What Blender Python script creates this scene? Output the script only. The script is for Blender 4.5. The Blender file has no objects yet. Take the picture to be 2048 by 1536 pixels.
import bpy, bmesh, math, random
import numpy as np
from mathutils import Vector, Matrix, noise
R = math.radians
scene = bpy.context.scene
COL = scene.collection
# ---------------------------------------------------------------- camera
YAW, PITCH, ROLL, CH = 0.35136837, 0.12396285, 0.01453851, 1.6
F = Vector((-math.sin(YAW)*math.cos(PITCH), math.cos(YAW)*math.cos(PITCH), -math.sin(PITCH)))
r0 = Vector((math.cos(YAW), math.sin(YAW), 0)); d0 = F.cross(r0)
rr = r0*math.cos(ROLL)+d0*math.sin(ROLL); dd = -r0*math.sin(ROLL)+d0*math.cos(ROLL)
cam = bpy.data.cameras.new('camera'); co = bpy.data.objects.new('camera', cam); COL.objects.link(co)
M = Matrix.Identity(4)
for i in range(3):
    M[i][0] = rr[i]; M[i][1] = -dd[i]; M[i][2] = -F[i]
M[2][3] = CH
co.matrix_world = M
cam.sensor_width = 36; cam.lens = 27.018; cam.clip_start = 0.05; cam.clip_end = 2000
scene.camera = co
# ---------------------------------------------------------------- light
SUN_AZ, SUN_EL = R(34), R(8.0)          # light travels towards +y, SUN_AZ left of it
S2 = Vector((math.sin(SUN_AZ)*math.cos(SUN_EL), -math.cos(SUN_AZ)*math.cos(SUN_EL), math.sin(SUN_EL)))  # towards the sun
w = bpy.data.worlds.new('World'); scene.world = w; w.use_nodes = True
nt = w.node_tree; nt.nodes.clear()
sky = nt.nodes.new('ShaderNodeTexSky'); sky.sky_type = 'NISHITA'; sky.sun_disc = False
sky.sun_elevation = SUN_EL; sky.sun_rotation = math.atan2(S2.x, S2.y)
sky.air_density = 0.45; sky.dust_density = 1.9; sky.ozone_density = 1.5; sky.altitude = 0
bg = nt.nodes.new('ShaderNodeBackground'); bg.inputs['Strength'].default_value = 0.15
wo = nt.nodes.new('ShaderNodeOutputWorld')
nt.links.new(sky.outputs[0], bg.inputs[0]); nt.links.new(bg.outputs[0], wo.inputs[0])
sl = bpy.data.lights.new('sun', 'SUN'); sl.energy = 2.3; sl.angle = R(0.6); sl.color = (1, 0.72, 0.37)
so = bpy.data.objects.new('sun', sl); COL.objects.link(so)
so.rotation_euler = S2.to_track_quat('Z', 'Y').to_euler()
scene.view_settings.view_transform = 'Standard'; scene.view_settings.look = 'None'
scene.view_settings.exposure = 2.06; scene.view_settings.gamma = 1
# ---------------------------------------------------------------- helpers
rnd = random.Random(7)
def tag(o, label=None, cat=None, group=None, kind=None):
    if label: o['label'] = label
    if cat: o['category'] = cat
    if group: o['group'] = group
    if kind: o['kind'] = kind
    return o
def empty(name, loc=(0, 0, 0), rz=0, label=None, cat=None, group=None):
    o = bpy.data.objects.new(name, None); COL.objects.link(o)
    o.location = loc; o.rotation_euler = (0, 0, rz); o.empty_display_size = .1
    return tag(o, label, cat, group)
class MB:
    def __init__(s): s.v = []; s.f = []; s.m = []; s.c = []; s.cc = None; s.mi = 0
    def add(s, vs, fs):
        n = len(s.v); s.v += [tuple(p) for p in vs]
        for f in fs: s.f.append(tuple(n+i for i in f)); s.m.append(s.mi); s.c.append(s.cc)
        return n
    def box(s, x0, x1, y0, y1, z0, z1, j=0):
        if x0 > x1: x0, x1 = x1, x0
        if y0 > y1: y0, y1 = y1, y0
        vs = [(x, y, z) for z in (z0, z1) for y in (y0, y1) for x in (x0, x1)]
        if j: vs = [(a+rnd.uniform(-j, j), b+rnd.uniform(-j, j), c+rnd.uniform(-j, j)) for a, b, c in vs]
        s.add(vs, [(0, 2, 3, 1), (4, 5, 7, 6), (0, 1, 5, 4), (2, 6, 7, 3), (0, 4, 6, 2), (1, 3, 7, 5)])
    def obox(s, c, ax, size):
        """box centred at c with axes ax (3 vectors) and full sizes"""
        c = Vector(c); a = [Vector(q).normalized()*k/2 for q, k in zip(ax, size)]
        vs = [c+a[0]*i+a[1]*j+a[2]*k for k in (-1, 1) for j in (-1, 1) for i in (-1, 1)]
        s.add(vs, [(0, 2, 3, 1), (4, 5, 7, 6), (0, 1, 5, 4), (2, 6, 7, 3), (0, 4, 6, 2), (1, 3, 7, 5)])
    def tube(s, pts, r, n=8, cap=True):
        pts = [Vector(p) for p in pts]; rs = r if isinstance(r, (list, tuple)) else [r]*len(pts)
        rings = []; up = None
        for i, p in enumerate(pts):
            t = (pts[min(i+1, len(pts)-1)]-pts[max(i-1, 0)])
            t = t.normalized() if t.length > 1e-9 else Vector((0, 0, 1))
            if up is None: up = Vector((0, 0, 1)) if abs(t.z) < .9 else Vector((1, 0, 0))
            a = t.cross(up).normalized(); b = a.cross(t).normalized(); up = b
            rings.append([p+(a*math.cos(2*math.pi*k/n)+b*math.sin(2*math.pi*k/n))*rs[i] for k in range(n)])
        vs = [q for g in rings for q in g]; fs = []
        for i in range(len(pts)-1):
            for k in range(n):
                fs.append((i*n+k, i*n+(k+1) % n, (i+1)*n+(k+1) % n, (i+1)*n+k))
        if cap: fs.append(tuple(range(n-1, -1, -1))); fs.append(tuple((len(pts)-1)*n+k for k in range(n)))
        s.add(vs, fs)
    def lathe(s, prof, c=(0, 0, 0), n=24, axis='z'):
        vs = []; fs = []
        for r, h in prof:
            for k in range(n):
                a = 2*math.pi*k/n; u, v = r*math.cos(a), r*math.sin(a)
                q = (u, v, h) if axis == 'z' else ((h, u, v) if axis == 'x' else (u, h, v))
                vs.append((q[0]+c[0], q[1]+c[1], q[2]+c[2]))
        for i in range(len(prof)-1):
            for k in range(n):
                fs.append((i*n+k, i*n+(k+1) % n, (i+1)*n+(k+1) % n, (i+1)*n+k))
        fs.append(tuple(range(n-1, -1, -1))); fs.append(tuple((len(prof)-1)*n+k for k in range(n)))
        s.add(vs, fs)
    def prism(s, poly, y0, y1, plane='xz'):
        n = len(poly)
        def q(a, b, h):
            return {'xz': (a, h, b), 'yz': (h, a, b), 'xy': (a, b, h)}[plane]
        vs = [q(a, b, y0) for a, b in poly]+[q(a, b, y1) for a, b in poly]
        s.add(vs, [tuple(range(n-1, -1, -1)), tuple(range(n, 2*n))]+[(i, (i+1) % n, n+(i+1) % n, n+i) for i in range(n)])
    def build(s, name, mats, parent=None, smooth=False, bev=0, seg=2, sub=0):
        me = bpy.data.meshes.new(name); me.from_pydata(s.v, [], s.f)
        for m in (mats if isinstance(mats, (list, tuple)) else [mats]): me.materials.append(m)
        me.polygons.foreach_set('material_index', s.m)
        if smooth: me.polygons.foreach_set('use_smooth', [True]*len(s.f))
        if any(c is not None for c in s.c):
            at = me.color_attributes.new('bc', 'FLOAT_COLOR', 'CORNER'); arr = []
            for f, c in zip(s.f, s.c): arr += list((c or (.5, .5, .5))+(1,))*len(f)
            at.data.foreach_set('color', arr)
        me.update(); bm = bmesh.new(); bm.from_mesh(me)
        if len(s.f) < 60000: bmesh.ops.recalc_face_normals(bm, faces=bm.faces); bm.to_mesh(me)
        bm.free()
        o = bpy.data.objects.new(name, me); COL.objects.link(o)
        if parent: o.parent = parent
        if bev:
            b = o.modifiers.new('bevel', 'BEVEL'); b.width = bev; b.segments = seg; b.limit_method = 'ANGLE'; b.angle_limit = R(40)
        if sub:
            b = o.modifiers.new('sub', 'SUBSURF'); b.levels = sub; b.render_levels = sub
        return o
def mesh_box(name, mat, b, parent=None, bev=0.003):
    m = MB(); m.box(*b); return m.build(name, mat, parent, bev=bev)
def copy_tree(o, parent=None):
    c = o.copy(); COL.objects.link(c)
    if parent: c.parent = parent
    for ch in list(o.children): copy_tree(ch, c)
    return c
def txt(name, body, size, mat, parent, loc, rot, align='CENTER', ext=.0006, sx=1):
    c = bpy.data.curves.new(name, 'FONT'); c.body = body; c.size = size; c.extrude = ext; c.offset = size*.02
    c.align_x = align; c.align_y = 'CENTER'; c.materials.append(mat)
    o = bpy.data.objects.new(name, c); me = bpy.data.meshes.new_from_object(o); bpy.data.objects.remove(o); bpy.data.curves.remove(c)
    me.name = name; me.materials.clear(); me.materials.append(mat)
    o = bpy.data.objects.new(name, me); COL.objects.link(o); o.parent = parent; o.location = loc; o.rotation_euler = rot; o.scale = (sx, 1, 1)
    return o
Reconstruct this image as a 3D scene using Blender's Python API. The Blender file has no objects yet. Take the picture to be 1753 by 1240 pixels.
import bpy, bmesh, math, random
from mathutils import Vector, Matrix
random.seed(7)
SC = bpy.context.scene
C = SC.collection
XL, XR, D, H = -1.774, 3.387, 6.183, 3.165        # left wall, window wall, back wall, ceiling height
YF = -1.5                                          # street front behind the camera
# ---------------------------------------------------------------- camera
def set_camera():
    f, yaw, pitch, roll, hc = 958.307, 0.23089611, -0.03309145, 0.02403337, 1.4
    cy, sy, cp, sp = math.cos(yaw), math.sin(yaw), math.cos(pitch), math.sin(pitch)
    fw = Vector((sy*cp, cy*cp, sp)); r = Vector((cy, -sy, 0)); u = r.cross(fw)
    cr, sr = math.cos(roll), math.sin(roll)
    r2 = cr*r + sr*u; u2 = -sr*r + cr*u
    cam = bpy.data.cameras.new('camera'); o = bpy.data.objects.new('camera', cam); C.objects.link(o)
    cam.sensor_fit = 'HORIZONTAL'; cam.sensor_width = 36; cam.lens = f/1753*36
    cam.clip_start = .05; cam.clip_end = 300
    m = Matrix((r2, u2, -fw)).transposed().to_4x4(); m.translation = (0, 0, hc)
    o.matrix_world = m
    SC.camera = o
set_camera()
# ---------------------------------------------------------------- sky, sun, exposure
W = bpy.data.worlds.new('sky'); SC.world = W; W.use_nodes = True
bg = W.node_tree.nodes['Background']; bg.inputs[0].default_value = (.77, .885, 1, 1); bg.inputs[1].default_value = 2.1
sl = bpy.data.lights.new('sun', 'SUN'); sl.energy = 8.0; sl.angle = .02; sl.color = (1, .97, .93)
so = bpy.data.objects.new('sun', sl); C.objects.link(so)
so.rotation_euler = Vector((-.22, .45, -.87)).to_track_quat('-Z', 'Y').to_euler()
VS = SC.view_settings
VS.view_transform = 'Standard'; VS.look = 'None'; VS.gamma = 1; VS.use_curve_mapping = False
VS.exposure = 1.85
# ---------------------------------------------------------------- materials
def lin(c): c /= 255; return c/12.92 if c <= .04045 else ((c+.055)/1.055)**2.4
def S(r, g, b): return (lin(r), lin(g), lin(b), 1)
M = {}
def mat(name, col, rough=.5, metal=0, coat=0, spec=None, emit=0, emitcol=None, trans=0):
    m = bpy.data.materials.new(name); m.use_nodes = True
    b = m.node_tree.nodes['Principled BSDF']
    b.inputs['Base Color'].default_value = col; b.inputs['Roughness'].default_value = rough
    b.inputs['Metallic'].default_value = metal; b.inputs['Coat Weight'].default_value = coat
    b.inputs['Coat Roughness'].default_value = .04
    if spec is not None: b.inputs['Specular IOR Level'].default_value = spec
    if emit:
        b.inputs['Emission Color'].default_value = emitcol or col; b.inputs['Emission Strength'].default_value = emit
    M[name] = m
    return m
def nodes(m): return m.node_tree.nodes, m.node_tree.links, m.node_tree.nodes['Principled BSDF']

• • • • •

**Goal**
Pick out each line containing "file" and report it.

**Result for this exercise**
What Blender Python script creates this scene? Output the script only. The script is for Blender 4.5. The Blender file has no objects yet. Take the picture to be 2048 by 1536 pixels.
Reconstruct this image as a 3D scene using Blender's Python API. The Blender file has no objects yet. Take the picture to be 1753 by 1240 pixels.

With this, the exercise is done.